▶ [Records to process]
********************

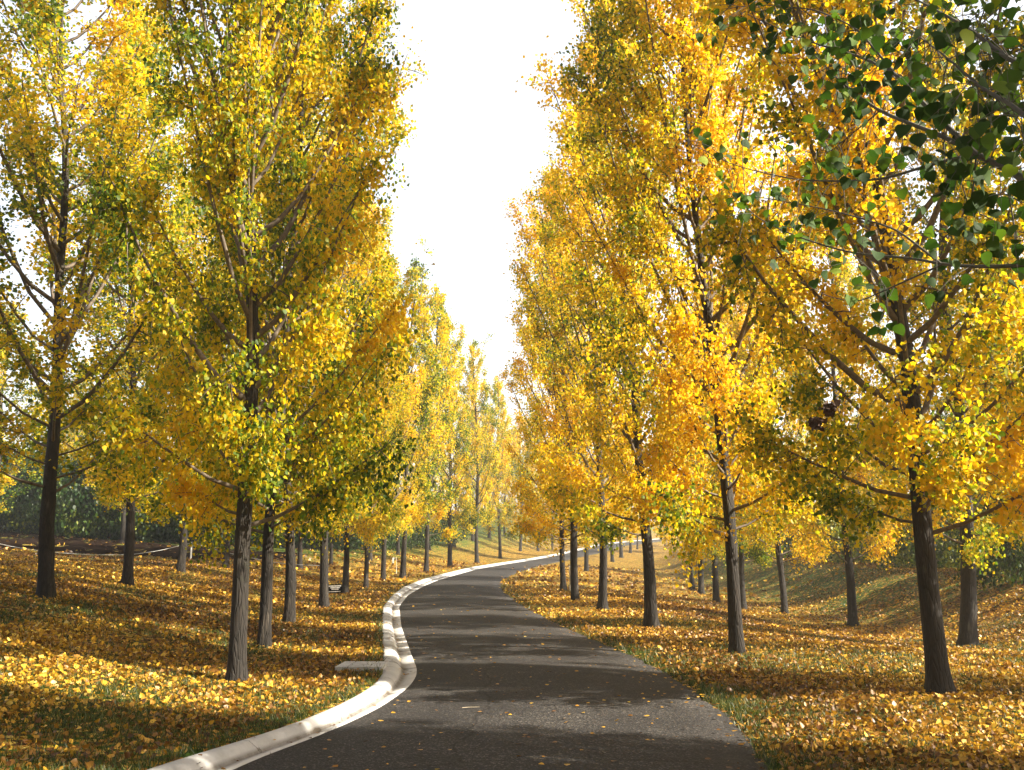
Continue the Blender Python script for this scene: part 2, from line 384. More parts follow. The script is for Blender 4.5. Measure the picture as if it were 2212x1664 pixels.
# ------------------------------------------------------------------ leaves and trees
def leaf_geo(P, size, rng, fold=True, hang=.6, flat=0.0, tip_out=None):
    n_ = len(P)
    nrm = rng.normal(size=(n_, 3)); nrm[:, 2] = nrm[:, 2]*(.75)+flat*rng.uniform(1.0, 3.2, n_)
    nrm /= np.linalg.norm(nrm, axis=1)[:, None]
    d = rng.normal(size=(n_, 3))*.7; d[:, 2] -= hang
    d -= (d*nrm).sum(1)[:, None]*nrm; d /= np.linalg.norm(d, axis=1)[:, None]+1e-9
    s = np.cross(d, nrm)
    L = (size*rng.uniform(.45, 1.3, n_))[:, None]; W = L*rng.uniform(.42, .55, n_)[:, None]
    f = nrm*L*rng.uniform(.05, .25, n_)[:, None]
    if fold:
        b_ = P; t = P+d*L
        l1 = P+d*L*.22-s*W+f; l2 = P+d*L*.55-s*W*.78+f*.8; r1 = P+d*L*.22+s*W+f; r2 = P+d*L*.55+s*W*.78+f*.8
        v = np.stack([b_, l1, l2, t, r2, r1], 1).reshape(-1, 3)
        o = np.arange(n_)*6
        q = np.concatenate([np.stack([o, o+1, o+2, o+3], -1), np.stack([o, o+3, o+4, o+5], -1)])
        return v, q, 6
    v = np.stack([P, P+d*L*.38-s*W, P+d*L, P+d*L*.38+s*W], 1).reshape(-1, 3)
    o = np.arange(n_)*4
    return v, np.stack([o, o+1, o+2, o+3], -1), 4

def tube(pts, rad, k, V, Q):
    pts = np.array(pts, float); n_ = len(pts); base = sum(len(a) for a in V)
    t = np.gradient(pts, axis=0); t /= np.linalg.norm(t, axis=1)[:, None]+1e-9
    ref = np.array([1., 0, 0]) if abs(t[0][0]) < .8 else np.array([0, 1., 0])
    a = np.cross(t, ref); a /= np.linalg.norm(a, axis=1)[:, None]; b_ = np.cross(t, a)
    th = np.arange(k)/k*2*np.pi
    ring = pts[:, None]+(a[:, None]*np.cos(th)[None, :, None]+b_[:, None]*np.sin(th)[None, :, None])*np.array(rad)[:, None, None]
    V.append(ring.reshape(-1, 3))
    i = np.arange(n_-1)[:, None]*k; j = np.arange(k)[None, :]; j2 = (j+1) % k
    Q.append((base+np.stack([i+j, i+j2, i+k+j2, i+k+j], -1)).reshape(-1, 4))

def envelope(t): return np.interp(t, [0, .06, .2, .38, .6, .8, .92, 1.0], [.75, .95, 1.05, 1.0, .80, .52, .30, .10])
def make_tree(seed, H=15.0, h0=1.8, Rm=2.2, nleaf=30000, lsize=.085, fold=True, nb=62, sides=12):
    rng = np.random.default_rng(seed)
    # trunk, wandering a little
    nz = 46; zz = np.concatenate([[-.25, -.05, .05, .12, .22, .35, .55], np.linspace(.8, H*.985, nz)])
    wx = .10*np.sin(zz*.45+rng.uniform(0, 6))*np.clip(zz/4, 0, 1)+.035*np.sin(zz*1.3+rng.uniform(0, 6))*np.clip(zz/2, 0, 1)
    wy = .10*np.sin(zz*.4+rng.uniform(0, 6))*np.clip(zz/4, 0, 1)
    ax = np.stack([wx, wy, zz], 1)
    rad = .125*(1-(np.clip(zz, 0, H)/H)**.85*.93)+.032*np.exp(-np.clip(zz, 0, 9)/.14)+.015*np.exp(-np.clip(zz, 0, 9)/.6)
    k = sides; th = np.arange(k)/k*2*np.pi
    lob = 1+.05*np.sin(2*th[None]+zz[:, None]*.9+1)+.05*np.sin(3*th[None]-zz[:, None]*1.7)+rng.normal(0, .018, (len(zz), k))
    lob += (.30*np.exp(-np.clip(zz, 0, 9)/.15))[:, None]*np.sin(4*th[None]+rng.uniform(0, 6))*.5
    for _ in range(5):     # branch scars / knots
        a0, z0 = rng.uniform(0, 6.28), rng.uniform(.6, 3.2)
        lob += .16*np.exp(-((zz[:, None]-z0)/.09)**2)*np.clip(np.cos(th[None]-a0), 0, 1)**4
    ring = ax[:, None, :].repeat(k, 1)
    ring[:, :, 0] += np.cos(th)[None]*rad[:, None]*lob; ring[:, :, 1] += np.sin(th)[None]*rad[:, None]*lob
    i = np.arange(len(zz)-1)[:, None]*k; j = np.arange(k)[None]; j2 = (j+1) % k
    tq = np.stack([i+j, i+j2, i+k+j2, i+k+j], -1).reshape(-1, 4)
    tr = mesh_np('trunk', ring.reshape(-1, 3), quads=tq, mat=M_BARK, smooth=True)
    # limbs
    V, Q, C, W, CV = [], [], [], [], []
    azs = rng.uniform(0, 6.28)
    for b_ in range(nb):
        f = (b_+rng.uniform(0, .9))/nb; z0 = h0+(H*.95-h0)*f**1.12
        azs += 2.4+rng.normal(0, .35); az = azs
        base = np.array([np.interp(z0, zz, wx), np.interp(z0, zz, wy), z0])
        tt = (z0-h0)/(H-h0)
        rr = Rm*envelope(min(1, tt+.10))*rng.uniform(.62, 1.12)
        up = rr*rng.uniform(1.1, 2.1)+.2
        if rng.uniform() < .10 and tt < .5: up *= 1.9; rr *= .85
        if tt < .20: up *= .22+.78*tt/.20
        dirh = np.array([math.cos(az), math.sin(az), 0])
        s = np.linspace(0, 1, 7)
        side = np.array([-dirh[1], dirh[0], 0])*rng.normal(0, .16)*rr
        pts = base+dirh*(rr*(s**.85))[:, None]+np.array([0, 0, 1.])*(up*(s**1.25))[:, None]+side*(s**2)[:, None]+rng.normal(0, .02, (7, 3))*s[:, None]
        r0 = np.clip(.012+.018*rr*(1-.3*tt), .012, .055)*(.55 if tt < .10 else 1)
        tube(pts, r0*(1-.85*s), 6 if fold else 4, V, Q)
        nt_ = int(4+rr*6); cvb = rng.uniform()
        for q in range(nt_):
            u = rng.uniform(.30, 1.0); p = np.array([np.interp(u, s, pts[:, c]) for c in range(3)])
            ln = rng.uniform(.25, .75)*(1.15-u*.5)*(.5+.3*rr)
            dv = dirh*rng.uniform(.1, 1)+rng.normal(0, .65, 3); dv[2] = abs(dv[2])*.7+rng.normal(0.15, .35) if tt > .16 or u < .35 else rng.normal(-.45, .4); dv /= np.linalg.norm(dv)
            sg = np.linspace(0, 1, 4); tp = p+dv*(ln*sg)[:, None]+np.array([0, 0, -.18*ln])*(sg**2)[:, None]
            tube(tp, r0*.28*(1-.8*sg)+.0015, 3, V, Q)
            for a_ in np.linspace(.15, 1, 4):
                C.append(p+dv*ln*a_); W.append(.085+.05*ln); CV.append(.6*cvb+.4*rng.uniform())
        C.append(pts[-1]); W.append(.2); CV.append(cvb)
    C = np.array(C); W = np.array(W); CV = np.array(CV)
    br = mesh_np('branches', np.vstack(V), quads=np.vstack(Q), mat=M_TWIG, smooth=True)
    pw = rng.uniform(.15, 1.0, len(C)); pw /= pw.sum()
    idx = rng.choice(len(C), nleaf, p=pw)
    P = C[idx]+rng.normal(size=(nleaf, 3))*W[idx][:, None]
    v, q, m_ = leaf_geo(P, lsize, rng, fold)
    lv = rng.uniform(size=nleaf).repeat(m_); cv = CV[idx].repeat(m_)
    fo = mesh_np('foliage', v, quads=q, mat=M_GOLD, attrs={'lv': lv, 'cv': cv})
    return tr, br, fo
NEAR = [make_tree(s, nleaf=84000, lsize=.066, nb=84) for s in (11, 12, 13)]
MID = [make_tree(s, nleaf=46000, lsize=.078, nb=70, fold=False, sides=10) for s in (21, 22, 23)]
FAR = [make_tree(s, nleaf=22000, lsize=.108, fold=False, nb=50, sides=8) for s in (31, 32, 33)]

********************

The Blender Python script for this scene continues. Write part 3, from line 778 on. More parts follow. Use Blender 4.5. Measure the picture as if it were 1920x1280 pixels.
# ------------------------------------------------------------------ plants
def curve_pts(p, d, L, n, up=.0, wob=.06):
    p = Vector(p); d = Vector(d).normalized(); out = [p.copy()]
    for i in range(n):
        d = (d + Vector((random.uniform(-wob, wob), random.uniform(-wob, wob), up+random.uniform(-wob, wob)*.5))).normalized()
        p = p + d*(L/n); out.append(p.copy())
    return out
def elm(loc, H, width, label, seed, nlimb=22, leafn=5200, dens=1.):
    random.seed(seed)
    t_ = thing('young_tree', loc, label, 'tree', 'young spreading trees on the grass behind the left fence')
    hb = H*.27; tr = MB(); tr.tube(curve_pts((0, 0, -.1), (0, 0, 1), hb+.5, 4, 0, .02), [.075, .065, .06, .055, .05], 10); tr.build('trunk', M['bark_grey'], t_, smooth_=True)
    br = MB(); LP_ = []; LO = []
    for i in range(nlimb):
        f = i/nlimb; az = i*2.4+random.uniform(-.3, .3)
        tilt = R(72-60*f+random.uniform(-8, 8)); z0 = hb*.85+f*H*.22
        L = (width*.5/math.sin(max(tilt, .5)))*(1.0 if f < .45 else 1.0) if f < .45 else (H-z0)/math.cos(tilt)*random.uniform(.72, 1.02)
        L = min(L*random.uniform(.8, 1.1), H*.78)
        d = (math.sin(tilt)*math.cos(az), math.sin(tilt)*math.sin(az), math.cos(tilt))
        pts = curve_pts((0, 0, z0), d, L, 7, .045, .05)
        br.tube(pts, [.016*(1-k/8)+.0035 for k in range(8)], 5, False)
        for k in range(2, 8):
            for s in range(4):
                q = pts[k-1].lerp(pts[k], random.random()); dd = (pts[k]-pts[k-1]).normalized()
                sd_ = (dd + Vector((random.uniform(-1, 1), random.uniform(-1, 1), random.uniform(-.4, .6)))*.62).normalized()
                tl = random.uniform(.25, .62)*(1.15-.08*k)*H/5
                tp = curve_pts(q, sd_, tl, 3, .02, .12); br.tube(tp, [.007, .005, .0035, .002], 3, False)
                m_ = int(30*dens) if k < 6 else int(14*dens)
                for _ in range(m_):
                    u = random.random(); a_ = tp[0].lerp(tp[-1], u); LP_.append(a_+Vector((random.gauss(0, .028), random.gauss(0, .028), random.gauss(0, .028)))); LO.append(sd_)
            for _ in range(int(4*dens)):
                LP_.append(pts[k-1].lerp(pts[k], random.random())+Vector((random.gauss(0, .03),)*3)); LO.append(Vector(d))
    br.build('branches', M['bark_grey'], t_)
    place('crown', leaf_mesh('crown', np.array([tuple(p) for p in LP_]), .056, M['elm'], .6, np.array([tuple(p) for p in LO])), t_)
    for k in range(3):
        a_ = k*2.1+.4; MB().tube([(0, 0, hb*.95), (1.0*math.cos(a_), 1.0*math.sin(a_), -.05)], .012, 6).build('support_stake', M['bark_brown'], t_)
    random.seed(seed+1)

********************

Both the line with "Continue the Blender" and the line with "i+k+j], -1)).reshape(-1, 4))" belong in the extract, along with every line between them; set down those lines exactly and only.

▶ [Answer to the task]
Continue the Blender Python script for this scene: part 2, from line 384. More parts follow. The script is for Blender 4.5. Measure the picture as if it were 2212x1664 pixels.
# ------------------------------------------------------------------ leaves and trees
def leaf_geo(P, size, rng, fold=True, hang=.6, flat=0.0, tip_out=None):
    n_ = len(P)
    nrm = rng.normal(size=(n_, 3)); nrm[:, 2] = nrm[:, 2]*(.75)+flat*rng.uniform(1.0, 3.2, n_)
    nrm /= np.linalg.norm(nrm, axis=1)[:, None]
    d = rng.normal(size=(n_, 3))*.7; d[:, 2] -= hang
    d -= (d*nrm).sum(1)[:, None]*nrm; d /= np.linalg.norm(d, axis=1)[:, None]+1e-9
    s = np.cross(d, nrm)
    L = (size*rng.uniform(.45, 1.3, n_))[:, None]; W = L*rng.uniform(.42, .55, n_)[:, None]
    f = nrm*L*rng.uniform(.05, .25, n_)[:, None]
    if fold:
        b_ = P; t = P+d*L
        l1 = P+d*L*.22-s*W+f; l2 = P+d*L*.55-s*W*.78+f*.8; r1 = P+d*L*.22+s*W+f; r2 = P+d*L*.55+s*W*.78+f*.8
        v = np.stack([b_, l1, l2, t, r2, r1], 1).reshape(-1, 3)
        o = np.arange(n_)*6
        q = np.concatenate([np.stack([o, o+1, o+2, o+3], -1), np.stack([o, o+3, o+4, o+5], -1)])
        return v, q, 6
    v = np.stack([P, P+d*L*.38-s*W, P+d*L, P+d*L*.38+s*W], 1).reshape(-1, 3)
    o = np.arange(n_)*4
    return v, np.stack([o, o+1, o+2, o+3], -1), 4

def tube(pts, rad, k, V, Q):
    pts = np.array(pts, float); n_ = len(pts); base = sum(len(a) for a in V)
    t = np.gradient(pts, axis=0); t /= np.linalg.norm(t, axis=1)[:, None]+1e-9
    ref = np.array([1., 0, 0]) if abs(t[0][0]) < .8 else np.array([0, 1., 0])
    a = np.cross(t, ref); a /= np.linalg.norm(a, axis=1)[:, None]; b_ = np.cross(t, a)
    th = np.arange(k)/k*2*np.pi
    ring = pts[:, None]+(a[:, None]*np.cos(th)[None, :, None]+b_[:, None]*np.sin(th)[None, :, None])*np.array(rad)[:, None, None]
    V.append(ring.reshape(-1, 3))
    i = np.arange(n_-1)[:, None]*k; j = np.arange(k)[None, :]; j2 = (j+1) % k
    Q.append((base+np.stack([i+j, i+j2, i+k+j2, i+k+j], -1)).reshape(-1, 4))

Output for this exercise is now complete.